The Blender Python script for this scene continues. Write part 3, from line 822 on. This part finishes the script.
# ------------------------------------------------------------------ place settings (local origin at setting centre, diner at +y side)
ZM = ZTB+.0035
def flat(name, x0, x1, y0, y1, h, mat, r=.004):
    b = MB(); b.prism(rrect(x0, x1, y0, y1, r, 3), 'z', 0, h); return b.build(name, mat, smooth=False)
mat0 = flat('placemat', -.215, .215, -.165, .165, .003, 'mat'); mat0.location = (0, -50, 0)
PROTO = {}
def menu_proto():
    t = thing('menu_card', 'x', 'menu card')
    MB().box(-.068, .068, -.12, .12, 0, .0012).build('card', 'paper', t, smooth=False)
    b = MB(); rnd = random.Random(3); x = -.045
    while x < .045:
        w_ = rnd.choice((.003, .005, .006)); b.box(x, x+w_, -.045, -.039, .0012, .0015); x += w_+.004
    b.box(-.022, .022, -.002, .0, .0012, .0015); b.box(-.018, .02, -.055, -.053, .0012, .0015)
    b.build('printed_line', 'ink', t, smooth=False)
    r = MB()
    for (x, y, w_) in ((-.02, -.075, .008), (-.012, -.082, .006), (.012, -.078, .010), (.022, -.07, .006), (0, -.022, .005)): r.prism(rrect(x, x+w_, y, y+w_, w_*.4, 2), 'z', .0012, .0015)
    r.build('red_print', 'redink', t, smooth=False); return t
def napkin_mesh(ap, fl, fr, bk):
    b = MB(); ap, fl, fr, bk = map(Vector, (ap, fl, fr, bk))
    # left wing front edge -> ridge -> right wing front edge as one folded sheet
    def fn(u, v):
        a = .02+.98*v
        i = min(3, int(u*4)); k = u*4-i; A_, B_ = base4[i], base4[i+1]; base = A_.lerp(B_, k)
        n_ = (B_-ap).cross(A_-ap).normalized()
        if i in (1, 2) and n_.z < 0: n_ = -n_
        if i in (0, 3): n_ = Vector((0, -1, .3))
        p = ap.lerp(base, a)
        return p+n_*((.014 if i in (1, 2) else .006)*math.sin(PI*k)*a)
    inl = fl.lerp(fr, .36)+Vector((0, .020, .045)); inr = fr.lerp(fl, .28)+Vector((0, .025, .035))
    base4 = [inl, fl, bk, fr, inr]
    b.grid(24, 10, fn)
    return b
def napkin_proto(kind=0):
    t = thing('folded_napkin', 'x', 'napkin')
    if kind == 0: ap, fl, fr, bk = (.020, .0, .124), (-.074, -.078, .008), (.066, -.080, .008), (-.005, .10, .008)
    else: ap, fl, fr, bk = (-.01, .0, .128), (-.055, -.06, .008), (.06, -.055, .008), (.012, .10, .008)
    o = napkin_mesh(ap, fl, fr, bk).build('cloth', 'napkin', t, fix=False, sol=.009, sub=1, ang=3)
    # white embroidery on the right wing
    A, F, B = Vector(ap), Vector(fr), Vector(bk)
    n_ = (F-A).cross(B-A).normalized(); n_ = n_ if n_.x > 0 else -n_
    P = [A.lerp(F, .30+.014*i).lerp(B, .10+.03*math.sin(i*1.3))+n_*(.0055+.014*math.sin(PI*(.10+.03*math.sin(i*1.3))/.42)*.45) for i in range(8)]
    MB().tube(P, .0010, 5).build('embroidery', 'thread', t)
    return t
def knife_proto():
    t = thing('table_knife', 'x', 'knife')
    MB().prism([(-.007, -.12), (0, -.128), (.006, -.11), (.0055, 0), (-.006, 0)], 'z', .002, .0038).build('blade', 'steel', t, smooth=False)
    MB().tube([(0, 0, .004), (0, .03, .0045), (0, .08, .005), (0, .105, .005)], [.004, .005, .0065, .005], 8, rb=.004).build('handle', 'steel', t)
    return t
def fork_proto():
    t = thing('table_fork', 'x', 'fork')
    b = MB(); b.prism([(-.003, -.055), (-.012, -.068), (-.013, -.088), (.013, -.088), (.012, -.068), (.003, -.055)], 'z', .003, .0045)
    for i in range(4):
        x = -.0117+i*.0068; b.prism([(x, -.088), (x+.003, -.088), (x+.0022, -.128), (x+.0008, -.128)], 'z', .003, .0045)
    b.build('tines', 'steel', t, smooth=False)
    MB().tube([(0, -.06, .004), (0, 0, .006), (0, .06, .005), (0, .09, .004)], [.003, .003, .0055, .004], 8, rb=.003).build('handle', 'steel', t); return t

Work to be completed
Return the listing above in full, character for character.

In response
The Blender Python script for this scene continues. Write part 3, from line 822 on. This part finishes the script.
# ------------------------------------------------------------------ place settings (local origin at setting centre, diner at +y side)
ZM = ZTB+.0035
def flat(name, x0, x1, y0, y1, h, mat, r=.004):
    b = MB(); b.prism(rrect(x0, x1, y0, y1, r, 3), 'z', 0, h); return b.build(name, mat, smooth=False)
mat0 = flat('placemat', -.215, .215, -.165, .165, .003, 'mat'); mat0.location = (0, -50, 0)
PROTO = {}
def menu_proto():
    t = thing('menu_card', 'x', 'menu card')
    MB().box(-.068, .068, -.12, .12, 0, .0012).build('card', 'paper', t, smooth=False)
    b = MB(); rnd = random.Random(3); x = -.045
    while x < .045:
        w_ = rnd.choice((.003, .005, .006)); b.box(x, x+w_, -.045, -.039, .0012, .0015); x += w_+.004
    b.box(-.022, .022, -.002, .0, .0012, .0015); b.box(-.018, .02, -.055, -.053, .0012, .0015)
    b.build('printed_line', 'ink', t, smooth=False)
    r = MB()
    for (x, y, w_) in ((-.02, -.075, .008), (-.012, -.082, .006), (.012, -.078, .010), (.022, -.07, .006), (0, -.022, .005)): r.prism(rrect(x, x+w_, y, y+w_, w_*.4, 2), 'z', .0012, .0015)
    r.build('red_print', 'redink', t, smooth=False); return t
def napkin_mesh(ap, fl, fr, bk):
    b = MB(); ap, fl, fr, bk = map(Vector, (ap, fl, fr, bk))
    # left wing front edge -> ridge -> right wing front edge as one folded sheet
    def fn(u, v):
        a = .02+.98*v
        i = min(3, int(u*4)); k = u*4-i; A_, B_ = base4[i], base4[i+1]; base = A_.lerp(B_, k)
        n_ = (B_-ap).cross(A_-ap).normalized()
        if i in (1, 2) and n_.z < 0: n_ = -n_
        if i in (0, 3): n_ = Vector((0, -1, .3))
        p = ap.lerp(base, a)
        return p+n_*((.014 if i in (1, 2) else .006)*math.sin(PI*k)*a)
    inl = fl.lerp(fr, .36)+Vector((0, .020, .045)); inr = fr.lerp(fl, .28)+Vector((0, .025, .035))
    base4 = [inl, fl, bk, fr, inr]
    b.grid(24, 10, fn)
    return b
def napkin_proto(kind=0):
    t = thing('folded_napkin', 'x', 'napkin')
    if kind == 0: ap, fl, fr, bk = (.020, .0, .124), (-.074, -.078, .008), (.066, -.080, .008), (-.005, .10, .008)
    else: ap, fl, fr, bk = (-.01, .0, .128), (-.055, -.06, .008), (.06, -.055, .008), (.012, .10, .008)
    o = napkin_mesh(ap, fl, fr, bk).build('cloth', 'napkin', t, fix=False, sol=.009, sub=1, ang=3)
    # white embroidery on the right wing
    A, F, B = Vector(ap), Vector(fr), Vector(bk)
    n_ = (F-A).cross(B-A).normalized(); n_ = n_ if n_.x > 0 else -n_
    P = [A.lerp(F, .30+.014*i).lerp(B, .10+.03*math.sin(i*1.3))+n_*(.0055+.014*math.sin(PI*(.10+.03*math.sin(i*1.3))/.42)*.45) for i in range(8)]
    MB().tube(P, .0010, 5).build('embroidery', 'thread', t)
    return t
def knife_proto():
    t = thing('table_knife', 'x', 'knife')
    MB().prism([(-.007, -.12), (0, -.128), (.006, -.11), (.0055, 0), (-.006, 0)], 'z', .002, .0038).build('blade', 'steel', t, smooth=False)
    MB().tube([(0, 0, .004), (0, .03, .0045), (0, .08, .005), (0, .105, .005)], [.004, .005, .0065, .005], 8, rb=.004).build('handle', 'steel', t)
    return t
def fork_proto():
    t = thing('table_fork', 'x', 'fork')
    b = MB(); b.prism([(-.003, -.055), (-.012, -.068), (-.013, -.088), (.013, -.088), (.012, -.068), (.003, -.055)], 'z', .003, .0045)
    for i in range(4):
        x = -.0117+i*.0068; b.prism([(x, -.088), (x+.003, -.088), (x+.0022, -.128), (x+.0008, -.128)], 'z', .003, .0045)
    b.build('tines', 'steel', t, smooth=False)
    MB().tube([(0, -.06, .004), (0, 0, .006), (0, .06, .005), (0, .09, .004)], [.003, .003, .0055, .004], 8, rb=.003).build('handle', 'steel', t); return t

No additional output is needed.